Организовал протест, конечно, обком, и довольно неумело. Потом члены партии – а ими были только Окуджава и Лесневский – в обкоме объяснялись.

Статья в газете "Советская Россия" называлась "Ловцы дешевой славы".

Она была оформлена как письмо в редакцию и подписана доцентом университета Юрко, студентом педагогического института, студентом политехнического института (передовая советская молодежь), а также плотником завода крупнопанельного домостроения, лаборанткой санэпидемстанции и другими…

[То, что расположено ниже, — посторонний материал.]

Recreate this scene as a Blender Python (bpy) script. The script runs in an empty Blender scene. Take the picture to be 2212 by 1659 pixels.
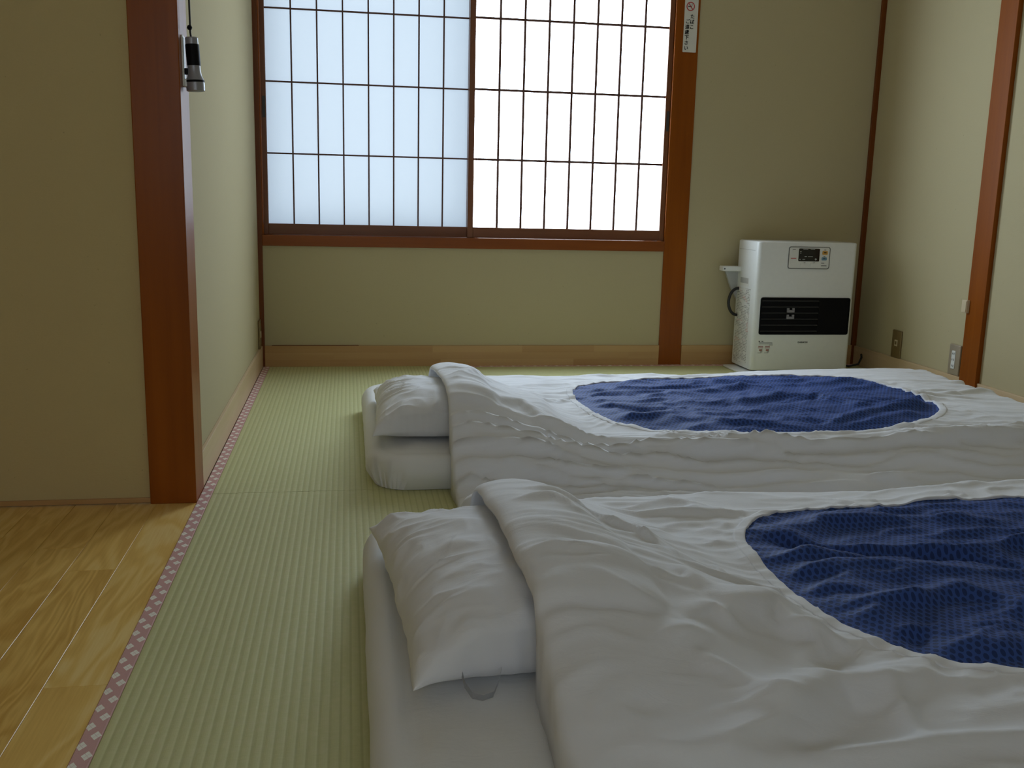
import bpy, bmesh, math, random
import numpy as np
from mathutils import Matrix, Vector

random.seed(7)
scene = bpy.context.scene
C = scene.collection

# ------------------------------------------------------------------ camera
H_CAM, X_CAM = 0.73, 0.362445
cam_data = bpy.data.cameras.new('camera')
cam_data.sensor_fit = 'HORIZONTAL'
cam_data.sensor_width = 36.0
cam_data.lens = 2091.6 / 2212 * 36.0
cam_data.clip_start = 0.02
cam = bpy.data.objects.new('camera', cam_data)
C.objects.link(cam)
RIGHT = (0.98622, -0.163749, 0.023578)
DOWN = (-0.00803, -0.189733, -0.981803)
FWD = (0.165243, 0.968085, -0.188433)
mw = Matrix.Identity(4)
for i in range(3):
    mw[i][0] = RIGHT[i]
    mw[i][1] = -DOWN[i]
    mw[i][2] = -FWD[i]
mw[0][3], mw[1][3], mw[2][3] = X_CAM, 0.0, H_CAM
cam.matrix_world = mw
scene.camera = cam

# ------------------------------------------------------------------ light
SKY_STRENGTH = 1.6
PAPER_LEFT = ((0.58, 0.80, 1.04), 0.44)
PAPER_RIGHT = ((0.74, 0.89, 1.04), 11.3)
FILL_REAR = ((0.86, 0.96, 1.06), 1.3)  # glow of the unseen rear window, added to brighten the near half
W2_X0, W2_X1, W2_Z0, W2_Z1 = -0.75, 1.05, 0.75, 1.85

world = bpy.data.worlds.new('overcast_sky')
scene.world = world
world.use_nodes = True
bg = world.node_tree.nodes['Background']
bg.inputs[0].default_value = (0.74, 0.85, 1.0, 1)
bg.inputs[1].default_value = SKY_STRENGTH

scene.view_settings.view_transform = 'Standard'
scene.view_settings.look = 'None'
scene.view_settings.exposure = 0.0
scene.view_settings.gamma = 1.0
scene.view_settings.use_curve_mapping = False
try:
    scene.cycles.use_denoising = True
    scene.cycles.max_bounces = 7
    scene.cycles.diffuse_bounces = 5
    scene.cycles.glossy_bounces = 3
    scene.cycles.use_adaptive_sampling = True
    scene.cycles.adaptive_threshold = 0.08
    scene.cycles.adaptive_min_samples = 24
    scene.cycles.caustics_reflective = False
    scene.cycles.caustics_refractive = False
    scene.cycles.sample_clamp_indirect = 6.0
except Exception:
    pass


# ------------------------------------------------------------------ node helpers
class NT:
    def __init__(self, name):
        self.mat = bpy.data.materials.new(name)
        self.mat.use_nodes = True
        self.t = self.mat.node_tree
        self.t.nodes.clear()
        self.out = self.t.nodes.new('ShaderNodeOutputMaterial')

    def n(self, kind, **kw):
        nd = self.t.nodes.new(kind)
        for k, v in kw.items():
            setattr(nd, k, v)
        return nd

    def link(self, a, b):
        self.t.links.new(a, b)

    def put(self, sock, v):
        if isinstance(v, bpy.types.NodeSocket):
            self.link(v, sock)
        elif v is not None:
            if sock.type == 'RGBA' and len(v) == 3:
                v = (*v, 1)
            sock.default_value = v

    def m(self, op, a, b=None, c=None):
        nd = self.n('ShaderNodeMath', operation=op)
        self.put(nd.inputs[0], a)
        if b is not None:
            self.put(nd.inputs[1], b)
        if c is not None:
            self.put(nd.inputs[2], c)
        return nd.outputs[0]

    def coord(self, which='Object'):
        return self.n('ShaderNodeTexCoord').outputs[which]

    def mapping(self, vec, scale=(1, 1, 1), loc=(0, 0, 0), rot=(0, 0, 0)):
        nd = self.n('ShaderNodeMapping')
        self.link(vec, nd.inputs[0])
        nd.inputs['Scale'].default_value = scale
        nd.inputs['Rotation'].default_value = rot
        self.put(nd.inputs['Location'], loc)
        return nd.outputs[0]

    def noise(self, vec, scale=5, detail=4, rough=0.55, dist=0.0):
        nd = self.n('ShaderNodeTexNoise')
        self.link(vec, nd.inputs['Vector'])
        nd.inputs['Scale'].default_value = scale
        nd.inputs['Detail'].default_value = detail
        nd.inputs['Roughness'].default_value = rough
        nd.inputs['Distortion'].default_value = dist
        return nd.outputs[0]

    def ramp(self, fac, stops):
        nd = self.n('ShaderNodeValToRGB')
        el = nd.color_ramp.elements
        while len(el) < len(stops):
            el.new(0.5)
        for e, (p, c) in zip(el, stops):
            e.position = p
            e.color = (*c, 1) if len(c) == 3 else c
        self.put(nd.inputs[0], fac)
        return nd.outputs[0]

    def mix(self, fac, a, b, blend='MIX'):
        nd = self.n('ShaderNodeMix', data_type='RGBA', blend_type=blend)
        self.put(nd.inputs[0], fac)
        self.put(nd.inputs[6], a)
        self.put(nd.inputs[7], b)
        return nd.outputs[2]

    def bump(self, height, strength=0.3, dist=0.002):
        nd = self.n('ShaderNodeBump')
        nd.inputs['Strength'].default_value = strength
        nd.inputs['Distance'].default_value = dist
        self.link(height, nd.inputs['Height'])
        return nd.outputs[0]

    def bsdf(self, color, rough=0.6, normal=None, spec=0.5, coat=0.0, coat_rough=0.1, metallic=0.0, sheen=0.0):
        p = self.n('ShaderNodeBsdfPrincipled')
        self.put(p.inputs['Base Color'], color)
        self.put(p.inputs['Roughness'], rough)
        p.inputs['Specular IOR Level'].default_value = spec
        p.inputs['Coat Weight'].default_value = coat
        p.inputs['Coat Roughness'].default_value = coat_rough
        p.inputs['Metallic'].default_value = metallic
        p.inputs['Sheen Weight'].default_value = sheen
        if normal is not None:
            self.link(normal, p.inputs['Normal'])
        self.link(p.outputs[0], self.out.inputs[0])
        return p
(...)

Вот они пишут – не похоже ни на слесаря, ни на доцента:

"О сомнительной философской направленности творчества некоторых из наших гостей дает представление прочитанное Б. Окуджавой стихотворение "Как научиться рисовать". Поэт предлагает взять все краски – черную, белую, красную, зеленую – и смешать. Что получится из этого – покажет время, только оно, дескать, даст правильную оценку творчеству художника. "Да" и "Нет", размышляет Окуджава, отнюдь не зависят от земных людей. С этой созерцательной пассивной позиции поэт плодит массу всякой чепухи, вызывающей лишь недоумение".

Когда они вернулись в Москву, газета уже вышла, пришли и из обкома какие-то донесения. Был большой шум в Союзе писателей. Бюро пропаганды, организовавшее эти вечера, должно было на это как-то реагировать.

Ляшкевич, возглавлявший Бюро, отдал мне большую запись, сделанную саратовским радио, где были выступления, вызвавшие гнев властей. (А может быть, ее привез кто-то из бригады?) Пленку предполагалось прокрутить на заседании Бюро пропаганды, где всё это должно было обсуждаться.

И вот тогда Булат привел ко мне в фонотеку Гнеушева – он читал в Саратове свое стихотворение "Отцы и мертвецы", особенно возмутившее начальство. Даже не стихотворение, а одна фраза, которую Гнеушев читал то в одном варианте, то в другом.

Мы у себя в студии перезаписали его в более мягком варианте или, кажется, даже совсем без этой строфы – сделали замену, чтобы стихотворение приобрело менее вызывающий вид. И вставили в фонограмму.

Это был детский какой-то шаг.

Состоялось заседание художественного совета Бюро. Позже нам кто-то из молодых рассказал о том, что он там ввернул, что ведь "Правда" писала об Окуджаве. ("Правда" его только упомянула, но уже само то, что "Правда" о нем писала, было плюсом.)

Но фальсификация, сделанная по инициативе Булата, с его непосредственным участием так и не пригодилась. До демонстрации фонограммы на художественном совете дело не дошло. Начальство спустило всё на тормозах, поскольку обвинения были явно надуманными.

Дело было не в словах, а в тоне и некотором вольнолюбии, которое начали позволять себе литераторы.

Но не в интересах Союза писателей и Бюро пропаганды было раздувать скандал. Собрали еще заседание, вынесли некое постановление о том, чтобы строже подходить к формированию бригад, – что-то обтекаемое. Так что дело кончилось ничем.

Интересно, сохранилась ли та фальсифицированная пленка? Это был бы замечательный документ!